# The exercise
Include the line containing "COL = SC.collection" and all lines before it, repeated exactly from the listing below, without pictures.
>> START Dataset excerpt
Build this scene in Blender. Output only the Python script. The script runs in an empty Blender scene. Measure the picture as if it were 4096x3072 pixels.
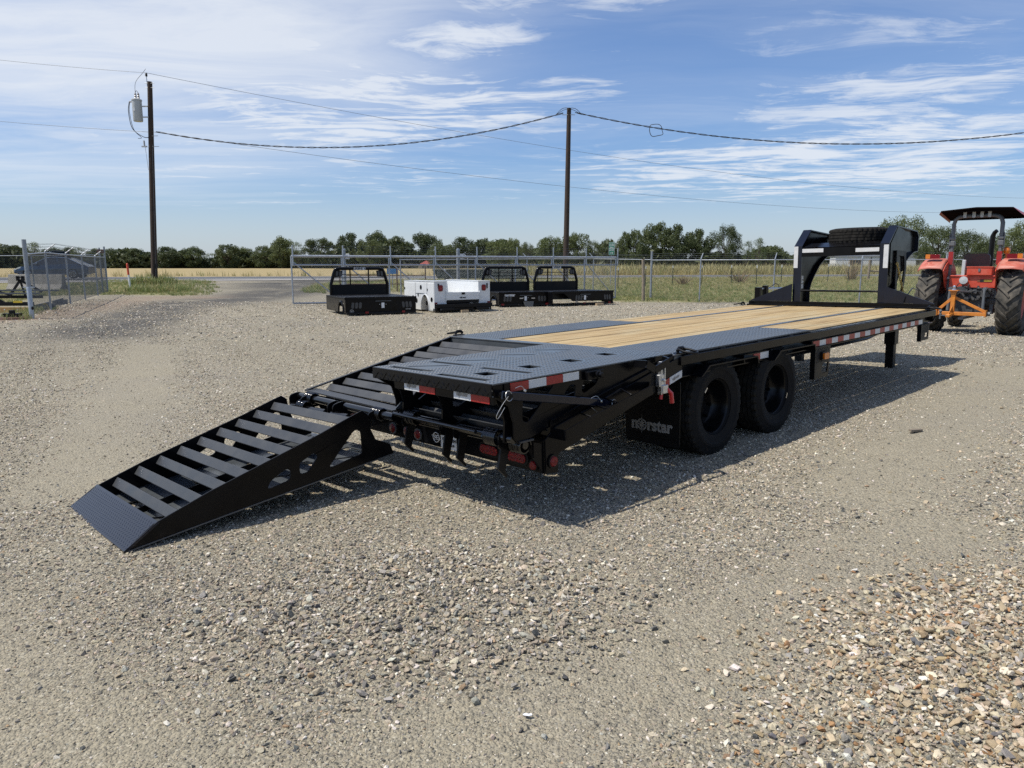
import bpy, bmesh, math, random
import numpy as np
from mathutils import Vector, Matrix, noise as mnoise
from mathutils.geometry import tessellate_polygon
PI = math.pi
SC = bpy.context.scene
COL = SC.collection

# ------------------------------------------------------------------ camera, sky, sun, exposure
CAM_H = 1.503
cam_d = bpy.data.cameras.new('camera'); cam = bpy.data.objects.new('camera', cam_d); COL.objects.link(cam)
cam.location = (0, 0, CAM_H); cam.rotation_euler = (PI/2 - 0.1622, 0, 0)
cam_d.sensor_width = 36; cam_d.lens = 25.405; cam_d.clip_start = .05; cam_d.clip_end = 6000
SC.camera = cam
SC.view_settings.view_transform = 'Standard'; SC.view_settings.look = 'None'
SC.view_settings.exposure = EXPOSURE = 0.02; SC.view_settings.gamma = 1.0; SC.view_settings.use_curve_mapping = False
LIGHT = Vector((.554, .118, -1.0)).normalized()
sun_d = bpy.data.lights.new('sun', 'SUN'); sun = bpy.data.objects.new('sun', sun_d); COL.objects.link(sun)
sun_d.energy = 5.0; sun_d.angle = math.radians(.7); sun_d.color = (1, .945, .85)
sun.rotation_euler = LIGHT.to_track_quat('-Z', 'Y').to_euler(); sun.location = (-20, -4, 40)
SC.cycles.use_denoising = False
SC.cycles.max_bounces = 6; SC.cycles.diffuse_bounces = 3; SC.cycles.glossy_bounces = 3
SC.cycles.transparent_max_bounces = 6; SC.cycles.transmission_bounces = 3

def nd(nt, t, loc=None, **kw):
    n = nt.nodes.new(t)
    for k, v in kw.items():
        if k.startswith('i_'):
            key = k[2:]; key = int(key) if key.isdigit() else key
            n.inputs[key].default_value = v
        else: setattr(n, k, v)
    return n
def lk(nt, a, b): nt.links.new(a, b)
def mathn(nt, op, a, b=None, clamp=False):
    n = nt.nodes.new('ShaderNodeMath'); n.operation = op; n.use_clamp = clamp
    for i, x in enumerate((a, b)):
        if x is None: continue
        if isinstance(x, (int, float)): n.inputs[i].default_value = x
        else: nt.links.new(x, n.inputs[i])
    return n.outputs[0]
def ramp(nt, fac, stops, interp='LINEAR'):
    n = nt.nodes.new('ShaderNodeValToRGB'); n.color_ramp.interpolation = interp
    e = n.color_ramp.elements
    while len(e) < len(stops): e.new(.5)
    for i, (p, c) in enumerate(stops):
        e[i].position = p; e[i].color = (*c, 1) if len(c) == 3 else c
    nt.links.new(fac, n.inputs[0]); return n.outputs[0]
def mixc(nt, fac, a, b, mode='MIX'):
    n = nt.nodes.new('ShaderNodeMix'); n.data_type = 'RGBA'; n.blend_type = mode
    for sock, x in ((n.inputs[0], fac), (n.inputs[6], a), (n.inputs[7], b)):
        if isinstance(x, (int, float)): sock.default_value = x
        elif isinstance(x, tuple): sock.default_value = (*x, 1) if len(x) == 3 else x
        else: nt.links.new(x, sock)
    return n.outputs[2]
def mapr(nt, v, a, b, c=0., d=1., smooth=False):
    n = nt.nodes.new('ShaderNodeMapRange'); n.clamp = True
    if smooth: n.interpolation_type = 'SMOOTHSTEP'
    nt.links.new(v, n.inputs[0])
    for i, x in zip((1, 2, 3, 4), (a, b, c, d)): n.inputs[i].default_value = x
    return n.outputs[0]

# world: Nishita sky with procedural cirrus over the whole dome
W = bpy.data.worlds.new('World'); SC.world = W; W.use_nodes = True
nt = W.node_tree; nt.nodes.clear()
sky = nd(nt, 'ShaderNodeTexSky', sky_type='NISHITA', sun_disc=False)
sky.sun_elevation = math.radians(60.5); sky.sun_rotation = math.radians(258); sky.altitude = 150
sky.air_density = 1.0; sky.dust_density = 1.3; sky.ozone_density = 2.2
tc = nd(nt, 'ShaderNodeTexCoord'); sep = nd(nt, 'ShaderNodeSeparateXYZ'); lk(nt, tc.outputs['Generated'], sep.inputs[0])
X, Y, Z = sep.outputs
az = mathn(nt, 'ARCTAN2', X, Y)                      # azimuth, 0 = straight ahead
zc = mathn(nt, 'MAXIMUM', Z, 0.035)
px = mathn(nt, 'DIVIDE', X, zc); py = mathn(nt, 'DIVIDE', Y, zc)   # cloud plane
def vec(x, y, z=0.):
    n = nd(nt, 'ShaderNodeCombineXYZ')
    for i, q in enumerate((x, y, z)):
        if isinstance(q, (int, float)): n.inputs[i].default_value = q
        else: lk(nt, q, n.inputs[i])
    return n.outputs[0]
def wnoise(v, scale, det=6, rough=.55, dist=0.):
    n = nd(nt, 'ShaderNodeTexNoise', i_Scale=scale, i_Detail=det, i_Roughness=rough, i_Distortion=dist); lk(nt, v, n.inputs['Vector']); return n
pv = vec(px, py, .3)
wn = wnoise(pv, .55, 3); sub = nd(nt, 'ShaderNodeVectorMath', operation='SUBTRACT'); lk(nt, wn.outputs['Color'], sub.inputs[0]); sub.inputs[1].default_value = (.5, .5, .5)
mul = nd(nt, 'ShaderNodeVectorMath', operation='SCALE'); lk(nt, sub.outputs[0], mul.inputs[0]); mul.inputs['Scale'].default_value = 1.1
ad = nd(nt, 'ShaderNodeVectorMath', operation='ADD'); lk(nt, pv, ad.inputs[0]); lk(nt, mul.outputs[0], ad.inputs[1])
mp = nd(nt, 'ShaderNodeMapping'); lk(nt, ad.outputs[0], mp.inputs[0]); mp.inputs['Rotation'].default_value = (0, 0, .30); mp.inputs['Scale'].default_value = (.42, 1.25, 1)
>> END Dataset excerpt
# Solution
Build this scene in Blender. Output only the Python script. The script runs in an empty Blender scene. Measure the picture as if it were 4096x3072 pixels.
import bpy, bmesh, math, random
import numpy as np
from mathutils import Vector, Matrix, noise as mnoise
from mathutils.geometry import tessellate_polygon
PI = math.pi
SC = bpy.context.scene
COL = SC.collection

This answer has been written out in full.